- The blue dot is the
point (x,y) on the ellipse
being traced out in the complex way illustrated by the
blue
line
which has length equal to the
semi-major axis "a"
of the ellipse
and is directly tracing out a
circle.
The x component of the
vector
is clearly
x(t)=a*cos(E) ,
where E is the angle
measured counterclockwise
from the positive x-axis to the
blue
line
and in astro jargon
is called the
eccentric anomaly.
From the ellipse equation
(with "b" being the semi-minor axis),
we find:
(x/a)**2+(y/b)**2 = 1 .
(y/b)**2=1-(x/a)**2 = 1-cos(E)**2
= sin(E)**2
(y/b) = ± sin(E) where the valid case
is clearly +sin(E)
y = b*sin(E)
The ordered pair [x(E)=a*cos(E),y(E)=b*sin(E)]
constitute the
parametric equation
of an ellipse.
The radius R to the blue dot is
R=sqrt[(a*cos(E))**2+(b*sin(E))**2] .
Only in the case of a circle
where a=b is R=a
and the
parametric equation
reduces to [x(E)=a*cos(E),y(t)=a*sin(E)].
-
One of the great ironies
of the
history of astronomy
is that ancient authority on ellipses
Apollonius of Perga (c.262--c.190 BCE)
is believed to have invented
epicycle models
for planetary orbits instead of
using ellipses which are the true
shape of planetary orbits to 1st order
(see Wikipedia: Deferent and epicycle: History).

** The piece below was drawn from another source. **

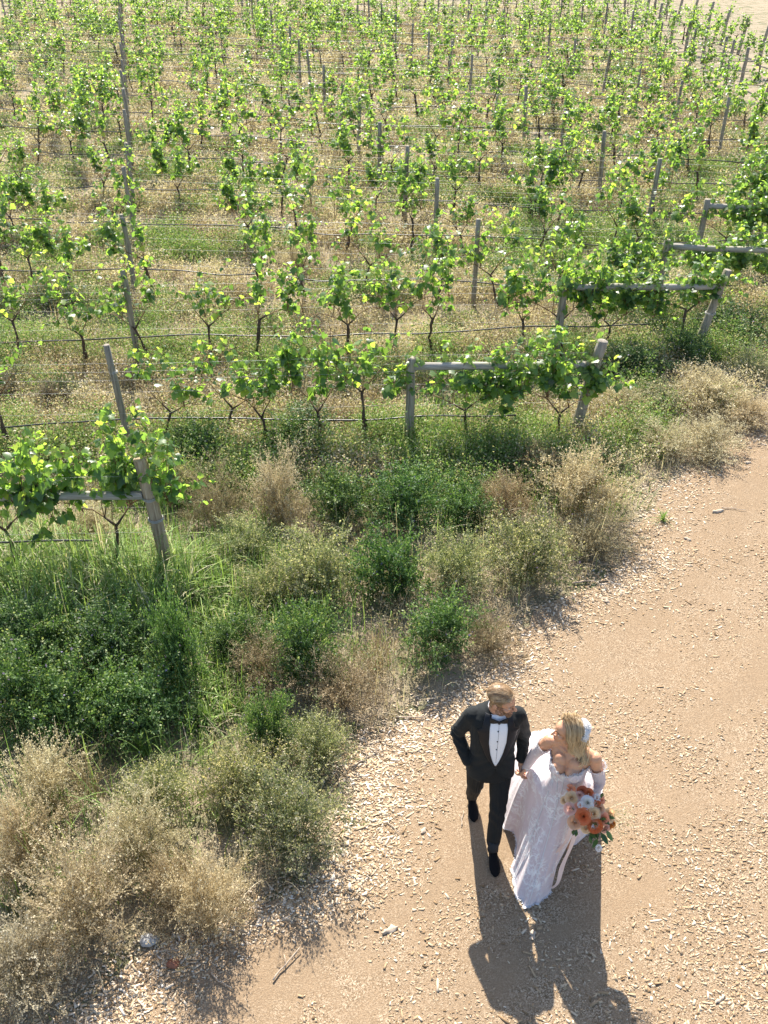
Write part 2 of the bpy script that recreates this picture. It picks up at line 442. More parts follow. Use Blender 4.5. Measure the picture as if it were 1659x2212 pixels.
# (kind, picture x, picture y of the foot, width px, height m, label)
BUSHES = [
 ('dry', 40, 1930, 190, .62, 'fluffy tan dry bush cut by the picture edge, beside the bare twiggy shrub'),
 ('dry', 30, 2200, 250, .60, 'big tan dry bush in the bottom left corner, shading the mulch'),
 ('dry', 180, 2080, 270, .66, 'widest pale tan dry bush, just above the corner bush and casting a dark shadow'),
 ('dry', 310, 1900, 210, .55, 'beige dry bush amid the tan thicket, behind the bush jutting onto the path'),
 ('dry', 440, 2060, 215, .58, 'pale straw coloured seedy bush jutting farthest onto the path'),
 ('brown', 380, 2000, 170, .5, 'brownish dry bush squeezed between the widest tan bush and the jutting straw bush'),
 ('mixed', 625, 1870, 250, .62, 'large grey green bush with a dark side, overhanging the mulch behind the jutting straw bush'),
 ('mixed', 520, 1760, 200, .5, 'tangled grey tan bush behind the large grey green bush'),
 ('green', 575, 1640, 125, .5, 'small bright green leafy bush between tan bushes at the path edge'),
 ('mixed', 690, 1680, 170, .42, 'low olive tan bush at the path edge, right of the small bright green bush'),
 ('twig', 190, 1760, 180, .5, 'bare brown twiggy shrub with hardly any leaves, among the tan bushes'),
 ('dry', 95, 1790, 200, .55, 'upright tan bush behind the bare twiggy shrub, below the dark green thicket'),
 ('mixed', 330, 1790, 190, .42, 'sprawling grey tan bush right of the bare twiggy shrub'),
 ('brown', 740, 1560, 190, .4, 'flattened brown straw bush behind the couple, left of the pale chips'),
 ('green', 395, 1500, 130, .75, 'tall pointed pale green plant standing alone above the dark thicket'),
 ('green', 660, 1490, 185, .55, 'round blue green bush with clear outline beside a collapsed straw bush'),
 ('brown', 560, 1500, 160, .4, 'low straw brown bush left of the round blue green bush'),
 ('twig', 815, 1490, 200, .5, 'collapsed straw coloured bush of bare stems right of the round blue green bush'),
 ('green', 965, 1440, 180, .5, 'blue green bush right behind the man, the last green bush before the path'),
 ('brown', 1060, 1430, 130, .35, 'small brown twiggy bush between the blue green bush and the path'),
 ('mixed', 690, 1310, 220, .62, 'wide grey tan bush in the hedge of weeds, left of a darker green bush'),
 ('green', 850, 1310, 170, .6, 'dark green leafy bush in the middle of the weed hedge'),
 ('mixed', 985, 1300, 170, .55, 'olive bush in the weed hedge, between the dark green and the large grey green bush'),
 ('mixed', 1135, 1285, 220, .66, 'large grey green bush at the right end of the weed hedge, next to the path'),
 ('brown', 1290, 1225, 190, .42, 'low reddish brown dry bush lying on the path edge below the large tan bush'),
 ('dry', 1255, 1150, 230, .72, "large feathery tan bush at the path bend, below the second row's end post"),
 ('brown', 1100, 1140, 150, .5, 'brown and green bush left of the large feathery tan bush'),
 ('dry', 605, 1140, 140, .72, 'tan topped round bush standing up from dark greenery near the first end post'),
 ('brown', 465, 1150, 150, .55, 'brownish green bush left of the tan topped round bush'),
 ('mixed', 375, 1090, 110, .5, 'dark small bush right beside the leaning end post of the first row'),
 ('green', 740, 1150, 180, .5, 'dark green shaded bush right of the tan topped round bush'),
 ('green', 880, 1160, 190, .5, 'dark green bush in the shade below the inner brace post of the second row'),
 ('green', 1000, 1150, 150, .45, 'shaded green weed bush below the vine trunk of the second row brace'),
 ('dry', 1350, 915, 130, .42, 'pinkish tan tuft bush just right of the end post of the second row'),
 ('dry', 1545, 905, 180, .5, 'wide beige bush near the path, far right below the third row'),
 ('dry', 1435, 1000, 150, .36, 'beige bush on the path edge with a short shadow on the mulch'),
 ('dry', 1535, 1000, 170, .38, 'beige bush on the outer bend of the path, nearest the right edge'),
 ('dry', 1625, 930, 120, .35, 'pale dry bush touching the right picture edge beside the path'),
 ('green', 1380, 845, 150, .5, 'dark green rounded weed bush left of the end post of the third row'),
 ('green', 1480, 800, 130, .45, 'dark green weed bush at the foot of the end post of the third row'),
 ('green', 1600, 755, 170, .5, 'dark green leafy bush at the right edge, above the beige bushes'),
 ('mixed', 1430, 905, 140, .36, 'greyish low bush between the pinkish tan tuft and the wide beige bush'),
 ('mixed', 1620, 830, 120, .35, 'olive green low bush at the right edge below the dark green leafy bush'),
 ('green', 45, 1600, 230, .55, 'dark green weed bush with purple flowers at the left picture edge'),
 ('green', 165, 1630, 240, .55, 'dark green weed bush with purple flowers, lowest of the thicket'),
 ('green', 290, 1600, 220, .5, 'dark green weed bush with flowers, at the right side of the thicket'),
 ('green', 95, 1480, 230, .5, 'shaded green weed bush below the long drooping grass'),
 ('green', 240, 1480, 220, .48, 'broad shaded green weed bush between the drooping grass and tall pointed plant'),
 ('green', 500, 1440, 150, .4, 'fresh green weed bush right of the tall pointed plant'),
 ('green', 430, 1020, 160, .45, 'dark green weed bush behind the leaning end post of the first row'),
 ('green', 640, 990, 190, .42, 'leafy green weed bush under the vines of the second row'),
 ('mixed', 520, 1240, 160, .42, 'grey green low bush right of the foot of the leaning end post'),
 ('dry', 180, 1195, 170, .35, 'low tan bush behind the irrigation hose of the first row'),
 ('brown', 120, 900, 120, .4, 'small brownish bush between the first and the second vine row at the left'),
 ('brown', 1170, 1060, 150, .45, 'greyish brown feathery bush behind the large tan bush'),
 ('mixed', 570, 1330, 160, .4, 'grey tan bush at the left end of the weed hedge'),
 ('dry', 640, 600, 75, .55, 'tall tan dry bush standing between the third and the fourth vine row'),
 ('brown', 830, 590, 70, .5, 'brown dry bush in the gap between vine rows, right of the tall tan bush'),
 ('green', 1150, 480, 70, .5, 'very dark green weed bush in the shade deep between the vine rows'),
]
for i, (kind, px, py, wpx, hm, lab) in enumerate(BUSHES):
    p = at(px, py)
    r = wpx / px_per_m(p[1]) / 2
    p[1] += r * .55                                # the pixel is the bush's near foot
    nm = {'dry': 'dry_bush', 'brown': 'dry_bush', 'mixed': 'weed_bush', 'green': 'weed_bush', 'twig': 'twiggy_shrub'}[kind]
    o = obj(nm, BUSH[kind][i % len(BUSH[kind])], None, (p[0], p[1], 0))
    o.rotation_euler = (rng.normal(0, .06), rng.normal(0, .06), rng.uniform(0, 2 * PI))
    o.scale = (r / .5 * 1.12, r / .5 * 1.02, hm / .62 * ((1.3 if kind == 'green' else 1.25) if py > 1000 else 1.15))
    tag(o, lab, 'bush', 'wild bushes along the path')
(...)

Note Apollonius did NOT use
formulae in a modern sense.
He worked purely in words
and diagrams.
His understanding of ellipses
was based on his study of
conic sections which
are illustrated in Image 2 and described in the next list item.
- Image 2 Caption: "The conic sections
(circle,
ellipse,
parabola,
and hyperbola)
are 2-dimensional figures formed by the
intersection
of a plane
with a cone at different
angles.
The theory of these figures
was developed extensively by the
ancient Greek mathematicians, surviving
especially in works such as those of
Apollonius of Perga (c.262--c.190 BCE).
The conic sections pervade
modern mathematics."
(Slightly edited.)
- Apollonius'
"goof" in NOT using
ellipses for
planetary orbits
is explained by
noting that the planetary data in his day did NOT compel
elliptical orbits and
epicycle models seemed adequate and
were simpler to understand.
- Note in particular that
ancient Greek astronomers
had difficulty dealing with non-uniform motions which
planets have on their
elliptical orbits.
The ancient Greek astronomers
did NOT have
calculus
which is needed for the mathematical description of non-uniform motions
in general.
The approach they took to deal with non-uniform motions in
Heavens
was decompose them into
uniform circular motions
that compounded reproduced to some
accuracy/precision
the motions of the
planets.
In Aristotelian cosmology, the
uniform circular motions
were of compounded
celestial spheres that
carried the planets around.
In Ptolemaic system, the
uniform circular motions
were those on
the deferent and epicycle
of epicycle models.
- Compounded
uniform circular motions
are illustrated in the
animation below.
- Image 3 Caption: An animation
where "The red
curve
is an epicycloid
traced as the small circle
(radius
r = 1) rolls around the outside of the large
circle
(radius
R = 3)."
This animation
does NOT depict an actual
planet
epicycle model since
there are 3
apparent retrograde motions
and actual
planet
epicycle models
had only 1
apparent retrograde motions
when in
inferior conjunction
(for inferior planets)
or in opposition
(for superior planets).
- Before
1600
astronomers
working in the western Eurasian tradition of
astronomy
continued to rely on compounded
uniform circular motions
in their
Solar System models.
- The hold of compounded
uniform circular motions
was only broken by
Johannes Kepler (1571--1630)
who was one of the leading mathematical innovators of the
Scientific Revolution
of the 16th and
17th centuries
and also a person who was willing to do long tedious
calculations to deal with
non-uniform motions.
- In modern times, epicycles
have been used as mathematical tool in analyzing
the orbits of
astro-bodies
in galaxies
(see Wikipedia:
Lindblad resonance).
However, these modern
epicycles have
been criticized too and maybe are on their way out of modern use
(Francis, C. 2011, arXiv:0911.1594v1,
"Lindblad's epicycles - valid method or bad science?").